Bounds on 2-body reduced density matrix for a singlet state consisting of N fermions with spin S.

Question

Problem setup: consider a many-body system containing $N$ fermions of half-integer spin $S$ and focus on the states with total spin $S_{tot}=0$. For example, when $N=2$, $S=1/2$, we will get the usual spin singlet state. For a pure $S_{tot}=0$ state \(|\psi\rangle\) (or more generally a mixed state consisting only of $S_{tot}=0$ pure states), calculate the 2-body reduced density matrix \(\rho^2\). The condition $S_{tot}=0$ dictates that the only non-zero elements are

\[\rho^2_{J} \equiv \rho^2_{JM,JM} \equiv\tfrac{1}{2} \langle \psi | \xi^\dagger_{JM}\xi_{JM}| \psi\rangle, \quad \xi^\dagger_{JM} = C^{SSJ}_{m_1m_2M} c^\dagger_{m_1} c^\dagger_{m_2}\]

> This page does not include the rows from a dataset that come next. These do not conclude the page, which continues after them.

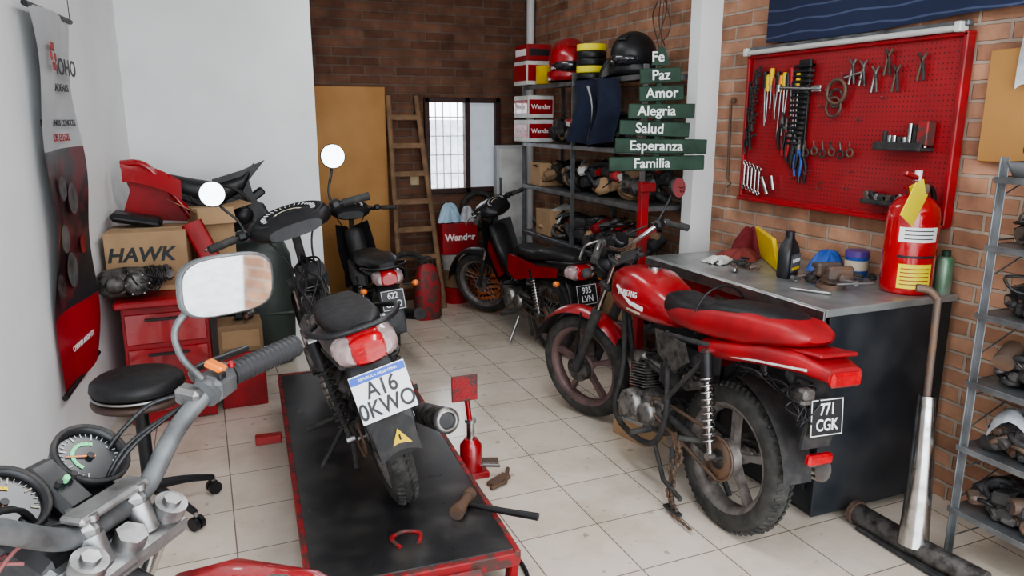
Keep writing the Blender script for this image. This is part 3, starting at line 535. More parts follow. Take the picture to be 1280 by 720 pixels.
o=O('bottle_jack'); p=o.part('body'); p.box((1.03,2.98,.015),(.14,.12,.03),red); p.lathe([(.05,0),(.052,.02),(.05,.12),(.035,.14),(.03,.15)],(1.03,2.98,.03),Z,red,24,True); p.cyl((1.03,2.98,.17),(1.03,2.98,.26),.018,chr_); p.cyl((1.03,2.98,.26),(1.03,2.98,.275),.026,steel)
p.cyl((1.03,2.98,.24),(1.01,2.98,.40),.012,red); p.box((1.0,2.97,.43),(.12,.012,.12),redw,bev=.002)
for k in range(4):
    for j in range(4): p.box((.96+.027*j,2.962,.39+.027*k),(.02,.003,.006),red,rotm('Y',40 if (j+k)%2 else -40))
p.tube([(1.06,2.96,.05),(1.14,2.9,.06)],.008,steel,6); o.done()
o=O('brake_pedal_scrap'); p=o.part('metal'); p.box((1.12,2.86,.012),(.12,.05,.02),rust,rotm('Z',30)); p.box((1.14,3.05,.012),(.1,.06,.02),rust,rotm('Z',-20)); p.tube([(1.06,2.80,.012),(1.14,2.83,.012),(1.2,2.95,.012)],.01,rust,6); o.done()
# ---------------------------------------------------------------- workbench
o=O('workbench'); p=o.part('top'); p.box((2.485,2.66,.885),(.71,1.24,.03),benchtop,bev=.003); p.box((2.125,2.66,.872),(.015,1.24,.05),steel)
p=o.part('cabinet'); p.box((2.50,2.66,.445),(.64,1.18,.83),bencht); p.box((2.50,2.66,.02),(.60,1.14,.04),blkm)
p.box((2.172,2.66,.80),(.012,1.12,.10),reds,bev=.003); 
for k in range(3): p.box((2.165,2.28+.38*k,.80),(.012,.34,.085),red,bev=.003); p.box((2.155,2.28+.38*k,.80),(.012,.14,.015),steel)
for k in range(2): p.box((2.172,2.38+.57*k,.42),(.012,.54,.60),bencht,bev=.002)
p.box((2.485,2.05,.45),(.66,.012,.84),bencht); o.done()
def cloth(name,c,r,h,m,seed=0):
    random.seed(seed); o=O(name,c); p=o.part('cloth'); ph=[random.uniform(0,6) for _ in range(6)]
    def fn(u,v):
        a=2*pi*u; k=1+.18*math.sin(3*a+ph[0])+.10*math.sin(7*a+ph[1]); rr=r*v*k; z=h*(1-v**2.2)*(1+.35*math.sin(5*a+ph[2]+4*v)*v)+.006*math.sin(23*a*1+9*v)*v+.004
        return (rr*math.cos(a),rr*math.sin(a)*.8,max(.002,z))
    p.sheet(fn,36,10,m); o.done()
cloth('shop_rag',(2.52,3.02,.9),.12,.05,mat('cloth_rust',(.20,.04,.035),.85),1); cloth('shop_rag',(2.70,3.16,.9),.12,.13,mat('cloth_darkred',(.16,.015,.02),.85),5); cloth('shop_rag',(2.36,2.98,.9),.08,.03,whited,3)
cloth('blue_cloth',(2.72,2.64,.9),.09,.09,blue,6)
o=O('yellow_parts_box',(2.54,2.84,.9),math.radians(60)); p=o.part('box'); p.box((0,0,.085),(.42,.02,.16),yel,rotm('X',-14)); p.box((.05,-.07,.025),(.26,.12,.045),yel); p.box((-.07,-.016,.10),(.12,.004,.035),cardd,rotm('X',-14)); o.done()
o=O('oil_bottle',(2.43,2.58,.9),math.radians(25)); p=o.part('bottle'); p.loft([[V((q.y,q.z,q.x)) for q in ring(z,0,0,a,b_,e=4)] for z,a,b_ in((0,.058,.030),(.01,.062,.034),(.12,.062,.034),(.15,.045,.03),(.175,.02,.02),(.185,.018,.018))],blk); p.cyl((0,0,.185),(0,0,.21),.02,blk); p.box((0,-.035,.07),(.10,.002,.08),grey); o.text('ELAION',.022,(0,-.038,.08),X,Z,white); p.box((0,-.037,.045),(.08,.002,.012),yel); o.done()
o=O('grease_can',(2.74,2.48,.9)); p=o.part('can'); p.lathe([(.048,0),(.05,.01),(.05,.085),(.052,.09),(.052,.115),(.0,.115)],(0,0,0),Z,blue,24); p.lathe([(.051,.03),(.051,.075)],(0,0,0),Z,cream,24); p.cyl((0,0,.09),(0,0,.118),.053,purple); o.done()
o=O('bench_vise',(2.44,2.33,.9),math.radians(75)); p=o.part('body'); p.cyl((0,0,0),(0,0,.02),.06,rust); p.box((0,0,.04),(.09,.07,.05),rust,bev=.012); p.box((.03,0,.075),(.04,.11,.06),rust,bev=.01); p.box((-.06,0,.075),(.04,.11,.06),rust,bev=.01); p.box((.0,0,.06),(.22,.05,.035),rust,bev=.01); p.cyl((-.10,0,.055),(-.18,0,.055),.011,steel); p.cyl((-.17,-.08,.055),(-.17,.08,.055),.006,steel); p.box((.09,0,.08),(.06,.06,.02),rust); o.done()
o=O('fire_extinguisher',(2.68,2.165,.9)); p=o.part('cylinder'); er=mat('extinguisher_red',(.44,.005,.008),.2,coat=.8)
p.lathe([(.0,.0),(.090,.0),(.099,.01),(.101,.03),(.101,.31),(.095,.35),(.07,.385),(.04,.402),(.03,.405),(.028,.42)],(0,0,0),Z,er,36)
p=o.part('labels'); 
p.sheet(lambda u,v:(.1022*math.cos(-2.9+u*1.5),.1022*math.sin(-2.9+u*1.5),.22+.06*v),12,1,white); p.sheet(lambda u,v:(.1025*math.cos(-2.8+u*1.3),.1025*math.sin(-2.8+u*1.3),.03+.10*v),12,1,yell); p.sheet(lambda u,v:(.1022*math.cos(-2.9+u*1.5),.1022*math.sin(-2.9+u*1.5),.155+.01*v),12,1,plateb)
for k in range(5): p.sheet(lambda u,v:(.1028*math.cos(-2.7+u*1.1),.1028*math.sin(-2.7+u*1.1),.045+.016*k+.004*v),10,1,red)
for k in range(3): p.sheet(lambda u,v:(.1028*math.cos(-2.7+u*1.1),.1028*math.sin(-2.7+u*1.1),.232+.016*k+.004*v),10,1,plateb)
p=o.part('valve'); p.cyl((0,0,.41),(0,0,.46),.022,red); p.box((-.02,0,.475),(.12,.022,.02),red,rotm('Y',18)); p.box((-.02,0,.44),(.10,.02,.014),red,rotm('Y',-8)); p.cyl((0,-.02,.43),(0,-.045,.43),.02,chr_); p.cyl((0,0,.46),(0,0,.50),.014,white); p.tube([(.02,0,.44),(.09,0,.42),(.112,0,.32),(.108,0,.12)],.010,blk,8,sub=6)
p.box((-.11,-.085,.375),(.12,.003,.14),yell,rotm('Y',28)@rotm('Z',12)); p.box((-.07,-.06,.43),(.08,.003,.06),yell,rotm('Y',-20)); o.done()
o=O('spray_can',(2.79,2.08,.9)); p=o.part('can'); p.lathe([(.031,0),(.033,.004),(.033,.14),(.026,.152),(.02,.155)],(0,0,0),Z,mat('spray_green',(.12,.26,.15),.3,.4,c2=(.40,.42,.40),s=5),20,True); p.cyl((0,0,.155),(0,0,.178),.016,green); o.done()
random.seed(77)
def junk(p,cx0,cx1,cy0,cy1,z,n,sz=.05,ms=None):
    ms=ms or [alud,blkm,rust,alu,steel,blk]
    for i in range(n):
        c=V((random.uniform(cx0,cx1),random.uniform(cy0,cy1),z+random.uniform(.45,.95)*sz)); m=random.choice(ms); k=random.random(); s_=sz*random.uniform(.5,1.2)
        if k<.3: p.cyl(c-V((s_*.6,random.uniform(-1,1)*s_*.6,0)),c+V((s_*.6,0,random.uniform(0,.6)*s_)),s_*random.uniform(.25,.5),m,seg=12)
        elif k<.5: p.torus(c,V((random.uniform(-1,1),random.uniform(-1,1),1)),s_*.7,s_*.18,m,18,6)
        elif k<.8: p.box(c,(s_*1.4,s_*random.uniform(.6,1.3),s_*.8),m,Matrix.Rotation(random.uniform(0,3),3,'Z')@Matrix.Rotation(random.uniform(-.4,.4),3,'X'),bev=s_*.2)
        elif k<.9: p.tube([c+V([random.uniform(-1,1)*s_*1.2,random.uniform(-1,1)*s_*1.2,random.uniform(-.1,.8)*s_]) for _ in range(5)],.005,blk,6,sub=4)
        else: p.lathe([(s_*.3,-s_*.4),(s_*.7,-s_*.3),(s_*.75,0),(s_*.4,s_*.3),(s_*.15,s_*.5)],c,V((random.uniform(-.5,.5),random.uniform(-.5,.5),1)),m,16,True)
o=O('loose_bench_parts'); p=o.part('parts'); junk(p,2.28,2.5,2.42,2.50,.902,8,.030,[rust,steel,alud,blkm]); junk(p,2.24,2.42,2.72,2.92,.902,12,.024,[rust,steel,alud,blkm]); junk(p,2.58,2.72,2.34,2.42,.902,8,.03,[rust,alud,blkm]); p.tube([(2.25,2.36,.908),(2.33,2.22,.908)],.006,steel,6); o.done()
# ---------------------------------------------------------------- pegboard
o=O('tool_pegboard'); p=o.part('board'); p.box((2.825,2.75,1.555),(.03,1.25,.74),m_peg,bev=.001)
for y in(2.12,3.38): p.box((2.815,y,1.555),(.05,.02,.76),reds)
for z in(1.18,1.93): p.box((2.815,2.75,z),(.05,1.28,.02),reds)
p.box((2.805,2.75,1.17),(.06,1.28,.015),reds)
t=o.part('hanging_tools'); random.seed(7)
for k in range(11):
    y=3.235-.024*k; z=1.865-random.uniform(0,.05)-(.03 if k%2 else 0); hm=[blk,yel,yel,reds,blk,orange,yel,blk,reds,blk,yel][k]
    t.tube([(2.79,y,z),(2.79,y,z-.02),(2.79,y,z-.085)],[.009,.014,.012],hm,8,sub=3); t.cyl((2.79,y,z-.08),(2.79,y+random.uniform(-.02,.02),z-.08-random.uniform(.12,.24)),.004,steel,seg=6)
for k in range(18):
    y=3.325+random.uniform(-.03,.03); z=1.86-.022*k; t.tube([(2.785,y-.035,z+.014),(2.785,y+.01,z),(2.785,y,z-.07)],.007,blkm,6)
for k in range(16):
    z=1.86-.025*k; t.box((2.785,2.955+.003*k,z),(.025,.12-.003*k,.014),blk); t.box((2.785,2.955+.003*k-.05,z),(.03,.02,.014),blkm)
t.box((2.795,2.96,1.68),(.012,.08,.42),blk)
t.cyl((2.77,3.10,1.76),(2.77,2.82,1.745),.007,steel); t.cyl((2.77,3.11,1.775),(2.77,3.11,1.74),.012,steel); t.box((2.77,2.85,1.748),(.01,.06,.03),steel)
t.torus((2.785,2.74,1.73),X,.055,.009,rust,20,6); t.torus((2.785,2.74,1.70),X,.04,.006,alud,20,6); t.torus((2.785,2.75,1.66),X,.045,.006,rust,20,6); t.tube([(2.79,2.70,1.79),(2.79,2.60,1.81)],.007,steel,6)
for k,(y,z) in enumerate(((2.66,1.84),(2.47,1.87),(2.53,1.80),(2.42,1.80),(2.60,1.83),(2.30,1.84))): t.tube([(2.79,y+.02,z+.03),(2.79,y,z),(2.79,y-.015,z-.08)],.006,[alud,blkm][k%2],6,sub=3); t.tube([(2.79,y-.02,z+.03),(2.79,y,z),(2.79,y+.015,z-.08)],.006,[steel,rust][k%2],6,sub=3)
for k in range(6):
    y=3.08-.033*k; z=1.58-.032*k
    for sg in(-1,1): t.tube([(2.785,y,z),(2.785,y+sg*.024,z-.05),(2.785,y+sg*.016,z-.13)],[.008,.009,.007],[blk,reds,blkm,blk,blue,blk][k],6,sub=4)
    t.tube([(2.785,y,z),(2.785,y,z+.06)],[.015,.005],alud,6)
for k in range(5):
    y=3.345-.03*k; z=1.31-.008*k; t.cyl((2.785,y,z-.06),(2.785,y,z+.05),.006,chr_,seg=6); t.torus((2.785,y,z+.06),X,.011,.004,chr_,12,5); t.torus((2.785,y,z-.07),X,.011,.004,chr_,12,5)
t.tube([(2.785,3.20,1.30),(2.785,3.15,1.21)],.011,chr_,8); t.tube([(2.785,3.13,1.31),(2.785,3.11,1.24)],.009,chr_,8)
for k in range(6): t.torus((2.785,2.90-.055*k,1.44+.01*(k%2)),X,.018,.005,rust if k%2 else blkm,14,5); t.tube([(2.785,2.90-.055*k,1.46),(2.785,2.91-.055*k,1.50)],.004,alud,5)
for k in range(22):
    y=random.uniform(2.18,3.1); z=random.uniform(1.26,1.88); t.tube([(2.81,y,z),(2.775,y,z-.004),(2.77,y,z+.01)],.0025,steel,5)
t.box((2.77,2.33,1.48),(.09,.24,.014),blkm); t.box((2.73,2.33,1.49),(.008,.24,.035),blkm)
for k in range(9): h_=random.uniform(.03,.10); t.cyl((2.775,2.23+.025*k,1.488),(2.775,2.23+.025*k,1.488+h_),.011,[chr_,steel,blkm][k%3],seg=10)
t.box((2.775,2.23,1.545),(.05,.05,.10),redw); t.box((2.77,2.36,1.245),(.09,.26,.02),blkm)
for k in range(9): t.box((2.765,2.25+.028*k,1.265),(.04,.028,.03+.01*(k%3)),[rust,blkm,steel,blk][k%4],rotm('X',k*20))
o.done()
o=O('fluorescent_tube_light'); p=o.part('fixture'); p.box((2.80,2.76,1.968),(.035,1.30,.022),silv); p.cyl((2.775,2.15,1.950),(2.775,3.37,1.950),.013,tubem); p.box((2.785,2.14,1.955),(.05,.03,.04),whited); p.box((2.785,3.38,1.955),(.05,.03,.04),whited); o.done()
o=O('blue_tarp'); p=o.part('cloth'); p.sheet(lambda u,v:(2.825-.015*math.sin(u*14)*v-.01,3.28-2.4*u,2.85-(.855+.012*math.sin(u*9))*v),40,8,m_tarp); o.done()
o=O('wooden_wall_panel'); p=o.part('board'); p.box((2.835,1.90,1.65),(.03,.26,.42),wood); p.sheet(lambda u,v:(2.81-.02*math.sin(4*u+2*v),1.90-.14*u,1.95-.24*v+.02*math.sin(7*u)),8,8,bag); o.done()
o=O('hanging_iron_rod'); p=o.part('rod'); p.tube([(2.83,3.54,1.72),(2.825,3.55,1.70),(2.82,3.53,1.27)],.008,rust,6); p.tube([(2.82,3.53,1.27),(2.82,3.50,1.24),(2.82,3.53,1.22)],.006,rust,6); p.box((2.835,3.54,1.71),(.02,.03,.03),rust)
o.done()
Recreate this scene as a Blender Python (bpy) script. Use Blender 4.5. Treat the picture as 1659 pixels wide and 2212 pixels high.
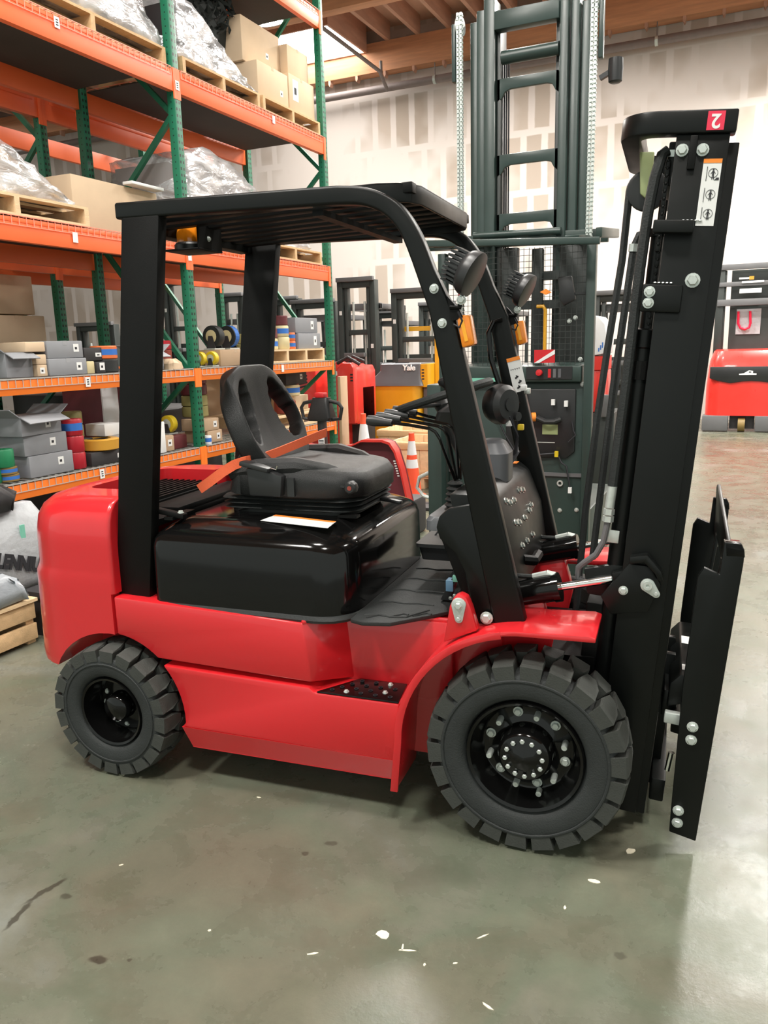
import bpy, bmesh, math, random
from mathutils import Matrix, Vector
from math import sin, cos, pi, radians

for o in list(bpy.data.objects):
    bpy.data.objects.remove(o)
SC = bpy.context.scene
COL = SC.collection
random.seed(7)

# ------------------------------------------------------------------ camera
YAW, PITCH, ROLL, EYE, FPX = -.4347, .2077, -.0266, 1.7489, 1706.72
cd = bpy.data.cameras.new('camera')
cam = bpy.data.objects.new('camera', cd)
COL.objects.link(cam)
fw = Vector((sin(YAW)*cos(PITCH), cos(YAW)*cos(PITCH), -sin(PITCH)))
r0 = Vector((cos(YAW), -sin(YAW), 0))
u0 = r0.cross(fw)
rt = r0*cos(ROLL)+u0*sin(ROLL)
up = -r0*sin(ROLL)+u0*cos(ROLL)
cam.matrix_world = Matrix(((rt.x, up.x, -fw.x, 0), (rt.y, up.y, -fw.y, 0), (rt.z, up.z, -fw.z, EYE), (0, 0, 0, 1)))
cd.sensor_fit = 'HORIZONTAL'
cd.sensor_width = 36
cd.lens = FPX/1659*36
cd.clip_end = 200
SC.camera = cam

# ------------------------------------------------------------------ world, exposure
wd = bpy.data.worlds.new('warehouse_air')
SC.world = wd
wd.use_nodes = True
wd.node_tree.nodes['Background'].inputs[0].default_value = (.86, .93, .86, 1)
wd.node_tree.nodes['Background'].inputs[1].default_value = .66
SC.view_settings.view_transform = 'Standard'
SC.view_settings.look = 'None'
SC.view_settings.exposure = .56
SC.view_settings.gamma = 1
SC.view_settings.use_curve_mapping = False

# lamps of the hall: (x, y, z, power, size); each gets a fixture further down
LAMPS = [
    (.75, 12.3, 7.6, 340, .9), (.7, 16.6, 6.6, 130, .9), (4.5, 14.5, 7.6, 330, .9), (-4.2, 13.9, 7.65, 430, .9), (-8.4, 13.4, 7.6, 430, .9),
    (-2.2, 2.2, 7.6, 100, 1.1), (.5, -.6, 7.6, 120, 1.1), (-3.6, -.8, 7.6, 200, 1.1), (-3.4, 9.2, 7.6, 140, 1.1), (3.6, 5.4, 7.6, 220, 1.1),
]
for i, (x, y, z, pw, sz) in enumerate(LAMPS):
    ld = bpy.data.lights.new('high_bay_light', 'AREA')
    ld.shape = 'DISK'; ld.size = sz; ld.energy = pw
    ld.color = (1, .965, .9)
    lo = bpy.data.objects.new('high_bay_light', ld)
    lo.location = (x, y, z-.06)
    COL.objects.link(lo)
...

where \(\xi^\dagger_{JM}\) is the creation operator for a pair of fermions with an even total spin \(J=2k, k\in[0,(2S-1)/2]\) and z-component \(M \in [-J,J]\),  \(c^\dagger_{m}\)  is the creation operator for a fermion of z-component \(m \in [-S,S]\), and $C$ is the CG coefficient.

I'd like to find some \(\mathcal O(1)\) bounds on these \(\rho^2_J\)'s (suggested by numerical experiments). For example for \(J=2S-1\), \(\rho^2_{2S-1} = \langle \psi | c^\dagger_S c^\dagger_{S-1} c_{S-1} c_S | \psi \rangle \leq 1\).  I sense this problem might have something to do with the N-representability of a 2-body density matrix, i.e., whether it can be viewed as reduced from a full N-body density matrix, plus the $S_{tot}=0$ constraint. In that context, it might be possible to characterize the high-dimensional manifold containing all possible combinations of the  \(\rho^2_J\)'s. Here are two constraints that might be helpful:

\[\begin{align} &\sum_J (2J+1)\rho^2_J = N(N-1)/2\\ &\sum_J (2J+1)J(J+1)\rho^2_J = N(N-2)S(S+1) \end{align}\]

The first one is just saying that the trace of the two-body reduced density matrix is equal to the number of pairs. The second one comes from the $S_{tot}=0$ constraint.

I'd appreciate any suggestions you might have.